Ero poco più di una bambina,
occhi celati già da lenti da miope,
treccia arruffata sulle spalle, un corpo magro e informe insaccato in abiti
informi. Ero poco più di una bambina sospesa tra le bambole e gli specchi che
rimandavano un’immagine di me poco gradevole. Sempre con un libro tra le mani,
sempre con la testa piena di parole. Sapevo tutto, così credevo, della mia
famiglia; conoscevo la storia dei miei nonni appresa dalla voce d’argento della
nonna; conoscevo la storia di mio padre eroe incerto in una guerra infame. Era
il mio mondo e i fantasmi c’erano, ma li potevo chiamare per nome. Poi non
ricordo né quando, né perché, la mia tela si lacerò. L’involucro in cui mi ero
annidata si spezzò e la mia famiglia e la storia di mio padre eroe incerto e la
storia-storia assunsero un altro aspetto.

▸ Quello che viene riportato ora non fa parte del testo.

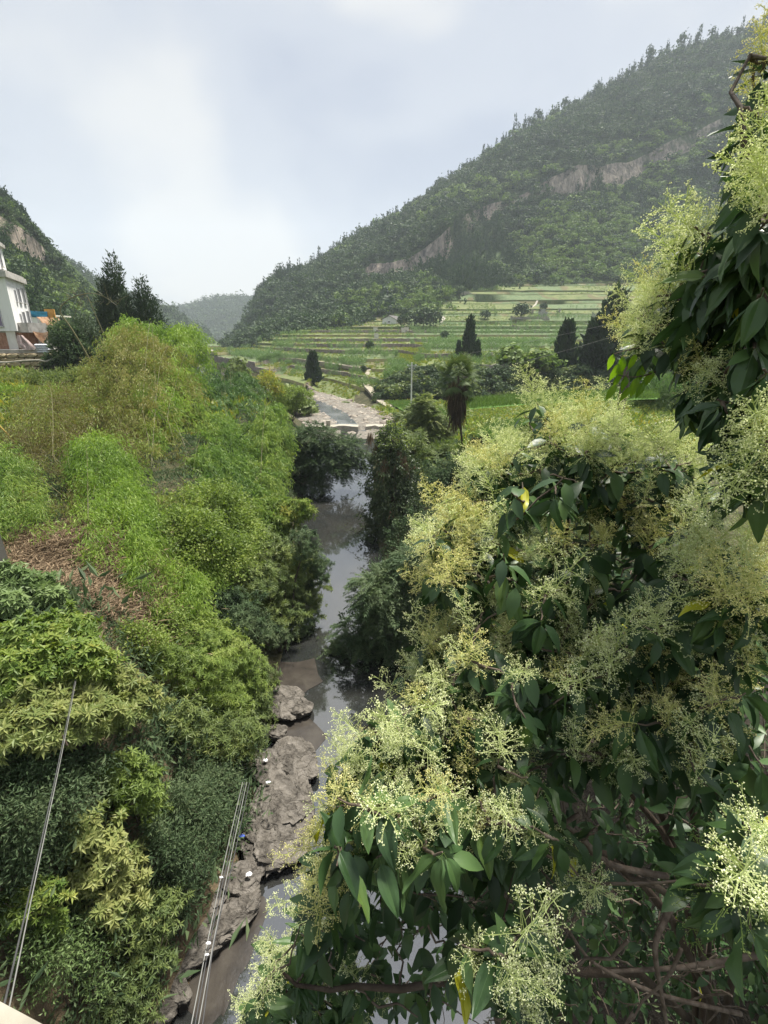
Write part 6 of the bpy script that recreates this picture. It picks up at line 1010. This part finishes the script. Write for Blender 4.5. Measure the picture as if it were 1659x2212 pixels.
for px, py, t, s, lb in ((450, 2037, 7.5, .035, 'white rag knotted on the cable bundle'), (447, 2062, 7.3, .03, 'white plastic scrap lower on the cable bundle'), (478, 1895, 9.0, .03, 'pale tape knot on the upper cable bundle')):
    g = Geo(); blob(g, T(px, py, t), (s * 1.0, s * .5, s * .45), int(px), 3, .75, 2.6); tag(g.build('rag', M['plastic_w']), lb, 'rag')
for px, py, m, lb in ((573, 1642, 'plastic_w', 'white plastic bag on the rounded grey rock'), (522, 1806, 'plastic_b', 'blue plastic scrap on the big shore ledge'), (538, 1888, 'plastic_w', 'white wrapper on the smooth pale rock'), (182, 1922, 'plastic_w', 'white scrap caught on the lower mud cliff'), (580, 1690, 'plastic_w', 'crumpled white scrap below the rounded rock')):
    c = G(px, py, 0.62) if px > 400 else hit(px, py); g = Geo(); blob(g, c, (0.08, 0.055, 0.03), int(py), 3, .75, 2.6); tag(g.build('plastic_scrap', M[m]), lb, 'rubbish')
# concrete wing wall corner at the left edge and parapet corner at the bottom left
A_ = hit(26, 1232); Ya = A_[1]; up_ = [A_ + [0, 0, -1.2], A_, W(1, 1156, Ya), W(-70, 950, Ya), W(-330, 950, Ya), W(-330, 1330, Ya) * [1, 1, 0] + [0, 0, A_[2] - 1.2]]
g = Geo(); q = np.array(up_); n = len(q); V = np.concatenate([q, q + [-0.75, 0.5, 0]]); g.add(V, [list(range(n))]); g.add(V, [list(range(n, 2 * n))[::-1]]); g.add(V, [(i, (i + 1) % n, n + (i + 1) % n, n + i) for i in range(n)]); tag(g.build('wing_wall', M['conc_pale']), 'pale concrete wing wall corner at the left edge', 'wall')
g = Geo(); q = np.array([T(-140, 2120, 1.9), T(0, 2163, 1.9), T(95, 2214, 1.7), T(60, 2330, 1.5), T(-140, 2330, 1.5)]); V = np.concatenate([q, q - [0, 0, 0.35]]); n = len(q); g.add(V, [list(range(n))]); g.add(V, [list(range(n, 2 * n))[::-1]]); g.add(V, [(i, (i + 1) % n, n + (i + 1) % n, n + i) for i in range(n)]); tag(g.build('parapet', M['conc_pale']), 'pale concrete parapet corner at the bottom left', 'parapet')
# ------------------------------------------------------------ flowering privets in the foreground
M['priv_leaf'] = leafmat('privet_leaf', [(0.020, 0.045, 0.017), (0.038, 0.080, 0.026), (0.075, 0.135, 0.040), (0.13, 0.20, 0.04), (0.42, 0.42, 0.03)], 0.14, 0.45, 0.4, [0, 0.45, 0.85, 0.96, 1.0])
M['priv_young'] = leafmat('privet_young_leaf', [(0.12, 0.23, 0.03), (0.20, 0.32, 0.05)], 0.45, 0.4, 0.4)
PAN = {'cream': [(0.48, 0.54, 0.25), (0.73, 0.755, 0.48), (0.86, 0.87, 0.66)], 'gold': [(0.50, 0.53, 0.22), (0.71, 0.68, 0.35), (0.82, 0.79, 0.50)], 'white': [(0.50, 0.57, 0.25), (0.80, 0.82, 0.55), (0.90, 0.91, 0.74)], 'green': [(0.20, 0.28, 0.08), (0.28, 0.36, 0.13), (0.38, 0.44, 0.20)]}
for k_, c_ in PAN.items(): M['pan_' + k_] = leafmat('panicle_' + k_, c_, 0.45, 0.6, 0.2)
def panicle_mesh(kind, seed, L=0.24, dense=1.0):
    """a branched flower spray: axis along +Z, paired side branches, twiglets, clustered buds"""
    g = Geo(); r_ = np.random.default_rng(seed); bend = r_.normal(size=3) * 0.05; ax = lambda t: np.array([bend[0] * t * t, bend[1] * t * t, L * t]); tube(g, [ax(t) for t in np.linspace(0, 1, 5)], np.linspace(0.0020, 0.0006, 5), 3, 0.05, 0, False); buds = []
    for i in range(13):
        t = 0.10 + 0.86 * i / 13; ln = L * r_.uniform(.34, .50) * (1 - t) ** 0.7 + 0.012
        for s in (0, 1):
            a = i * 1.57 + s * math.pi + r_.normal() * 0.35; el = 0.55 + r_.normal() * 0.15; d = np.array([math.cos(a) * math.cos(el), math.sin(a) * math.cos(el), math.sin(el)]); p0 = ax(t); p1 = p0 + d * ln + [0, 0, -ln * 0.12]
            tube(g, [p0, (p0 + p1) / 2 + [0, 0, ln * .05], p1], [0.0012, 0.0009, 0.0006], 3, 0.1, 0, False); m = max(2, int(ln / 0.016))
            for j in range(m):
                u = (j + 0.8) / m; q0 = p0 + (p1 - p0) * u; d2 = nrm(d + r_.normal(size=3) * 0.85); l2 = (0.012 + 0.02 * (1 - u)) * r_.uniform(.7, 1.3); q1 = q0 + d2 * l2; tube(g, [q0, q1], [0.0008, 0.0005], 3, 0.15, 0, False)
                nb = int(round(r_.uniform(2.0, 4.6) * dense)); buds += [q1 + r_.normal(size=3) * 0.0042 for _ in range(nb)] + [(q0 + q1) / 2 + r_.normal(size=3) * .003]
            buds += [p1 + r_.normal(size=3) * .003 for _ in range(3)]
    B = np.array(buds); n = len(B); s = r_.uniform(0.0013, 0.0026, n)[:, None]; R3 = nrm(r_.normal(size=(n, 3))); A_ = nrm(np.cross(R3, r_.normal(size=(n, 3)))); B_ = np.cross(R3, A_)
    V = np.stack([B + R3 * s * 1.5, B + A_ * s, B - A_ * s * .5 + B_ * s * .87, B - A_ * s * .5 - B_ * s * .87], 1).reshape(-1, 3); F = (np.array([[0, 1, 2], [0, 2, 3], [0, 3, 1], [1, 3, 2]])[None] + 4 * np.arange(n)[:, None, None]).reshape(-1, 3); g.add(V, F, np.repeat(np.clip(np.where(r_.uniform(0, 1, n) < .06, 0.02, r_.uniform(.3, 1, n)), 0, 1), 4)); return g.mesh('flower_panicle', M['pan_' + kind])
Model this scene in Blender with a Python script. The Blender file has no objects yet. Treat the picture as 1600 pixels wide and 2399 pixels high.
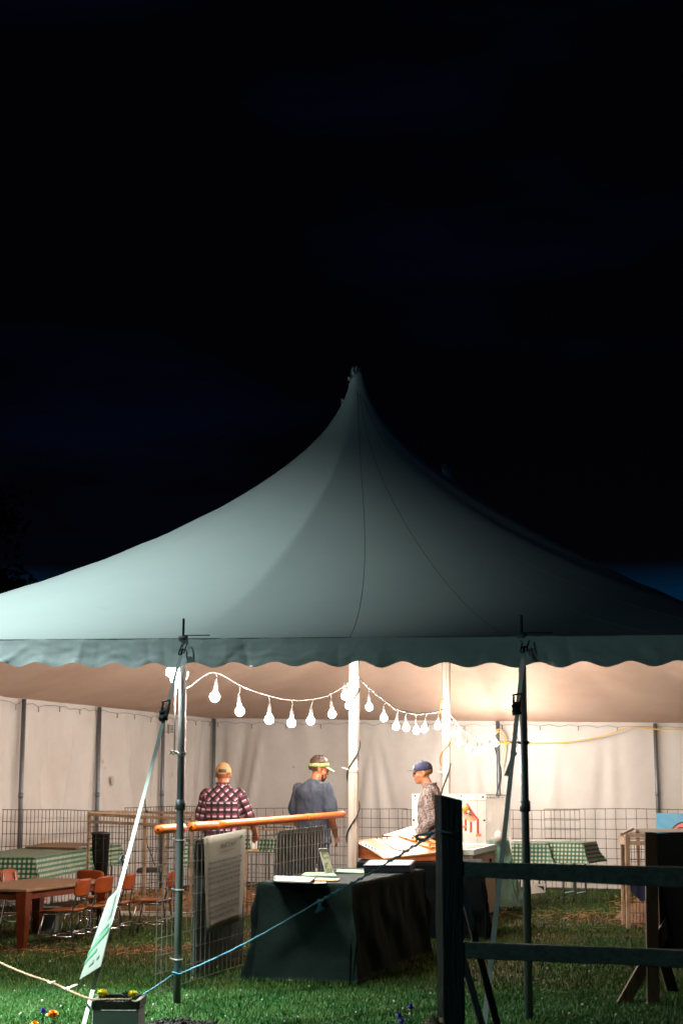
import bpy, bmesh, math, random
import numpy as np
from mathutils import Vector, Matrix, noise as mn

sc = bpy.context.scene
COL = sc.collection
random.seed(7)
rng = np.random.default_rng(7)
R = math.radians

# ------------------------------------------------------------------ camera
F, U0, V0 = 3657.0, 800.0, 1199.5
PITCH = math.atan(640.0 / F)
CP, SP = math.cos(PITCH), math.sin(PITCH)
CAM = Vector((0, 0, 1.5))
cam_d = bpy.data.cameras.new('camera')
cam = bpy.data.objects.new('camera', cam_d)
COL.objects.link(cam)
cam.location = CAM
cam.rotation_euler = (math.pi / 2 + PITCH, 0, 0)
cam_d.sensor_fit = 'VERTICAL'
cam_d.sensor_height = 36
cam_d.sensor_width = 24
cam_d.lens = F * 36 / 2399
cam_d.clip_end = 2000
cam_d.dof.use_dof = True
cam_d.dof.focus_distance = 14.5
cam_d.dof.aperture_fstop = 4.5
sc.camera = cam

# ------------------------------------------------------------------ exposure
sc.view_settings.view_transform = 'Standard'
sc.view_settings.look = 'None'
sc.view_settings.exposure = 0
sc.view_settings.gamma = 1
sc.view_settings.use_curve_mapping = False
sc.render.engine = 'CYCLES'
sc.cycles.use_denoising = True
sc.cycles.max_bounces = 8
sc.cycles.diffuse_bounces = 5
sc.cycles.sample_clamp_indirect = 6
sc.cycles.use_light_tree = True

# ------------------------------------------------------------------ world: night sky
world = bpy.data.worlds.new('World')
sc.world = world
world.use_nodes = True
nt = world.node_tree
nt.nodes.clear()
def N(t, typ, **kw):
    n = t.nodes.new(typ)
    for k, v in kw.items():
        setattr(n, k, v)
    return n
out = N(nt, 'ShaderNodeOutputWorld')
bg = N(nt, 'ShaderNodeBackground')
sky = N(nt, 'ShaderNodeTexSky')
sky.sky_type = 'NISHITA'
sky.sun_disc = False
sky.sun_elevation = R(-4)
sky.sun_rotation = R(20)
tc = N(nt, 'ShaderNodeTexCoord')
sep = N(nt, 'ShaderNodeSeparateXYZ')
nt.links.new(tc.outputs['Generated'], sep.inputs[0])
mp = N(nt, 'ShaderNodeMapping')
mp.inputs['Scale'].default_value = (1.6, 1.6, 6.5)
nt.links.new(tc.outputs['Generated'], mp.inputs[0])
nz = N(nt, 'ShaderNodeTexNoise')
nz.inputs['Scale'].default_value = 1.9
nz.inputs['Detail'].default_value = 5
nz.inputs['Roughness'].default_value = 0.5
nt.links.new(mp.outputs[0], nz.inputs[0])
# elevation perturbed by noise decides where the cloud deck ends above the horizon
add = N(nt, 'ShaderNodeMath', operation='MULTIPLY_ADD')
nt.links.new(nz.outputs['Fac'], add.inputs[0])
add.inputs[1].default_value = 0.03
nt.links.new(sep.outputs['Z'], add.inputs[2])
rmp = N(nt, 'ShaderNodeValToRGB')
cr = rmp.color_ramp
cr.elements[0].position = 0.0
cr.elements[0].color = (0.0002, 0.020, 0.052, 1)
cr.elements[1].position = 0.152
cr.elements[1].color = (0.0009, 0.0008, 0.0014, 1)
e = cr.elements.new(0.132); e.color = (0.0002, 0.012, 0.032, 1)
e = cr.elements.new(0.25); e.color = (0.0006, 0.0006, 0.0012, 1)
nt.links.new(add.outputs[0], rmp.inputs[0])
rm2 = N(nt, 'ShaderNodeValToRGB')
rm2.color_ramp.elements[0].position = 0.47
rm2.color_ramp.elements[0].color = (0, 0, 0, 1)
rm2.color_ramp.elements[1].position = 0.72
rm2.color_ramp.elements[1].color = (0.0, 0.0007, 0.0045, 1)
nt.links.new(nz.outputs['Fac'], rm2.inputs[0])
a1 = N(nt, 'ShaderNodeMixRGB', blend_type='ADD'); a1.inputs[0].default_value = 1
nt.links.new(rmp.outputs[0], a1.inputs[1]); nt.links.new(rm2.outputs[0], a1.inputs[2])
a2 = N(nt, 'ShaderNodeMixRGB', blend_type='ADD'); a2.inputs[0].default_value = 0.0006
nt.links.new(a1.outputs[0], a2.inputs[1]); nt.links.new(sky.outputs[0], a2.inputs[2])
nt.links.new(a2.outputs[0], bg.inputs[0])
bg.inputs[1].default_value = 1.0
nt.links.new(bg.outputs[0], out.inputs[0])

# ------------------------------------------------------------------ night light: yard floodlight (a real lamp on a pole, left of the frame)
LAMP = Vector((-6.5, 10.2, 8.2))
LAMP_AIM = Vector((-4.5, 14.2, 0.45))
LAMP_POWER = 3700
fl = bpy.data.lights.new('flood_lamp_light', 'SPOT')
fl.spot_size = R(88.5)
fl.spot_blend = 1.0
fl.energy = LAMP_POWER
fl.color = (0.76, 1.0, 0.98)
fl.shadow_soft_size = 0.12
flo = bpy.data.objects.new('flood_lamp_light', fl)
COL.objects.link(flo)
flo.location = LAMP
flo.rotation_euler = (LAMP_AIM - LAMP).to_track_quat('-Z', 'Y').to_euler()
LAMP2 = Vector((-4.4, 4.2, 3.4))  # unseen fill light, added to lift fence, rope and planter front
fl2 = bpy.data.lights.new('fill_lamp_light', 'POINT')
fl2.energy = 105
fl2.color = (0.55, 1.0, 0.95)
fl2.shadow_soft_size = 0.08
flo2 = bpy.data.objects.new('fill_lamp_light', fl2)
COL.objects.link(flo2)
flo2.location = LAMP2
LAMP3 = Vector((-2.75, 9.7, 2.35))  # unseen spot added to brighten the turf at the lower left
fl3 = bpy.data.lights.new('lawn_fill_light', 'SPOT')
fl3.energy = 1900
fl3.color = (0.84, 1.0, 0.90)
fl3.spot_size = R(104)
fl3.spot_blend = 1.0
fl3.shadow_soft_size = 0.06
flo3 = bpy.data.objects.new('lawn_fill_light', fl3)
COL.objects.link(flo3)
flo3.location = LAMP3
flo3.rotation_euler = Vector((0.30, 0.12, -1)).to_track_quat('-Z', 'Y').to_euler()
BULB_STRENGTH = 1000

# ================================================================== helpers
def ray(u, v):
    x = (u - U0) / F
    yu = (V0 - v) / F
    return Vector((x, CP - yu * SP, SP + yu * CP))
def W(u, v, D):
    d = ray(u, v)
    return CAM + d * (D / d.y)
def WZ(u, v, z):
    d = ray(u, v)
    return CAM + d * ((z - CAM.z) / d.z)
def sstep(a, b, x):
    t = min(1, max(0, (x - a) / (b - a)))
    return t * t * (3 - 2 * t)
def gz(y):
    return -0.13 * sstep(17, 25, y)

ORG = {}
def tag(o, label=None, cat=None, group=None, kind=None):
    if label: o['label'] = label
    if cat: o['category'] = cat
    if group: o['group'] = group
    if kind: o['kind'] = kind
    return o
def thing(name, label, cat, loc=(0, 0, 0), rotz=0, group=None):
    o = bpy.data.objects.new(name, None)
    COL.objects.link(o)
    o.empty_display_size = 0.1
    o.location = loc
    o.rotation_euler = (0, 0, rotz)
    ORG[o.name] = Vector(loc)
    return tag(o, label, cat, group)

class MB:
    def __init__(s):
        s.v = []; s.f = []; s.uv = None
    def add(s, vs, fs):
        b = len(s.v)
        s.v += [tuple(p) for p in vs]
        s.f += [tuple(i + b for i in f) for f in fs]
        return s
    def box(s, c, size, m=None, taper=1.0):
        hx, hy, hz = size[0] / 2, size[1] / 2, size[2] / 2
        c = Vector(c)
        vs = []
        for z in (-hz, hz):
            k = taper if z > 0 else 1
            for x, y in ((-hx, -hy), (hx, -hy), (hx, hy), (-hx, hy)):
                p = Vector((x * k, y * k, z))
                if m is not None: p = m @ p
                vs.append(c + p)
        return s.add(vs, [(0, 3, 2, 1), (4, 5, 6, 7), (0, 1, 5, 4), (1, 2, 6, 5), (2, 3, 7, 6), (3, 0, 4, 7)])
    def bar(s, a, b, w, h, up=(0, 0, 1)):
        a = Vector(a); b = Vector(b)
        d = b - a
        L = d.length; d.normalize()
        u = Vector(up)
        sx = d.cross(u)
        if sx.length < 1e-4: sx = d.cross(Vector((1, 0, 0)))
        sx.normalize(); uz = sx.cross(d).normalized()
        vs = []
        for p in (a, b):
            for i, j in ((-1, -1), (1, -1), (1, 1), (-1, 1)):
                vs.append(p + sx * (i * w / 2) + uz * (j * h / 2))
        return s.add(vs, [(0, 1, 2, 3), (7, 6, 5, 4), (0, 4, 5, 1), (1, 5, 6, 2), (2, 6, 7, 3), (3, 7, 4, 0)])
    def tube(s, pts, r, n=8, cap=True):
        pts = [Vector(p) for p in pts]
        rs = r if isinstance(r, (list, tuple)) else [r] * len(pts)
        T = []
        for i in range(len(pts)):
            a = pts[max(0, i - 1)]; b = pts[min(len(pts) - 1, i + 1)]
            t = (b - a)
            T.append(t.normalized() if t.length > 1e-9 else Vector((0, 0, 1)))
        ref = Vector((0, 0, 1)) if abs(T[0].z) < 0.9 else Vector((1, 0, 0))
        x = T[0].cross(ref).normalized()
        vs = []
        for i, p in enumerate(pts):
            x = (x - T[i] * x.dot(T[i])).normalized()
            y = T[i].cross(x)
            for k in range(n):
                a = 2 * math.pi * k / n
                vs.append(p + (x * math.cos(a) + y * math.sin(a)) * rs[i])
        fs = []
        for i in range(len(pts) - 1):
            for k in range(n):
                k2 = (k + 1) % n
                fs.append((i * n + k, i * n + k2, (i + 1) * n + k2, (i + 1) * n + k))
        if cap:
            fs.append(tuple(range(n - 1, -1, -1)))
            m = (len(pts) - 1) * n
            fs.append(tuple(range(m, m + n)))
        return s.add(vs, fs)
    def lathe(s, c, prof, n=16, m=None):
        c = Vector(c)
        vs = []
        for r_, z in prof:
            for k in range(n):
                a = 2 * math.pi * k / n
                p = Vector((r_ * math.cos(a), r_ * math.sin(a), z))
                if m is not None: p = m @ p
                vs.append(c + p)
        fs = []
        for i in range(len(prof) - 1):
            for k in range(n):
                k2 = (k + 1) % n
                fs.append((i * n + k, i * n + k2, (i + 1) * n + k2, (i + 1) * n + k))
        fs.append(tuple(range(n - 1, -1, -1)))
        q = (len(prof) - 1) * n
        fs.append(tuple(range(q, q + n)))
        return s.add(vs, fs)
    def ell(s, c, r, m=None, n=14, k=9):
        prof = []
        for i in range(k + 1):
            a = -math.pi / 2 + math.pi * i / k
            prof.append((max(1e-3, math.cos(a)), math.sin(a)))
        c = Vector(c)
        vs = []
        for q, z in prof:
            for j in range(n):
                a = 2 * math.pi * j / n
                p = Vector((q * math.cos(a) * r[0], q * math.sin(a) * r[1], z * r[2]))
                if m is not None: p = m @ p
                vs.append(c + p)
        fs = []
        for i in range(k):
            for j in range(n):
                j2 = (j + 1) % n
                fs.append((i * n + j, i * n + j2, (i + 1) * n + j2, (i + 1) * n + j))
        fs.append(tuple(range(n - 1, -1, -1)))
        fs.append(tuple(range(k * n, k * n + n)))
        return s.add(vs, fs)
    def caps(s, a, b, ra, rb, n=10):
        a = Vector(a); b = Vector(b)
        d = (b - a).normalized()
        pts = []; rs = []
        for t in (80, 55, 30):
            pts.append(a - d * ra * math.sin(R(t))); rs.append(ra * math.cos(R(t)))
        pts += [a, b]; rs += [ra, rb]
        for t in (30, 55, 80):
            pts.append(b + d * rb * math.sin(R(t))); rs.append(rb * math.cos(R(t)))
        return s.tube(pts, rs, n)
    def stack(s, rings, n=20):
        # rings: (cx, cy, cz, rx, ry), closed
        vs = []
        for cx, cy, cz, rx, ry in rings:
            for k in range(n):
                a = 2 * math.pi * k / n
                vs.append((cx + rx * math.cos(a), cy + ry * math.sin(a), cz))
        fs = []
        for i in range(len(rings) - 1):
            for k in range(n):
                k2 = (k + 1) % n
                fs.append((i * n + k, i * n + k2, (i + 1) * n + k2, (i + 1) * n + k))
        fs.append(tuple(range(n - 1, -1, -1)))
        q = (len(rings) - 1) * n
        fs.append(tuple(range(q, q + n)))
        return s.add(vs, fs)
    def quadgrid(s, P, uv=None):
        # P: rows x cols list of points
        nr, ncol = len(P), len(P[0])
        b = len(s.v)
        for r_ in P:
            for p in r_: s.v.append(tuple(p))
        for i in range(nr - 1):
            for j in range(ncol - 1):
                s.f.append((b + i * ncol + j, b + i * ncol + j + 1, b + (i + 1) * ncol + j + 1, b + (i + 1) * ncol + j))
        if uv is not None:
            if s.uv is None: s.uv = {}
            for i in range(nr):
                for j in range(ncol):
                    s.uv[b + i * ncol + j] = uv[i][j]
        return s
    def build(s, name, mat, parent=None, smooth=False, bevel=0):
        return mesh_obj(name, s.v, s.f, mat, parent, smooth, s.uv, bevel)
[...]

Ricordo un documentario in bianco e nero, girato dagli
americani (o dai sovietici?) quando filmarono l’orrore di quei volti, di quei
corpi consunti come scheletri di carne e sangue, i sopravvissuti con le mani
aggrappate al filo spinato; ricordo le orbite nere e fisse nell’obiettivo della
cinepresa, orbite non occhi. E i miei occhi, li rivedo enormi e sgranati,
orbite vuote anch’essi. Mio padre era seduto dietro di me, sul divano a fiori e
stava zitto. Mi girai piano e gli chiesi: “Tu sapevi, papà?”
Mio padre era fascista. Aveva
amato la Patria e il Duce. Ho odiato per molti anni, quel suo amor di patria, quel suo amore cieco e mortale. L’ho perdonato dopo, alla
fine. Non ne parlavamo quasi più, ma io ero l'anima rossa, per lui e non si arrabbiava più, mi aveva, in qualche modo, accettata.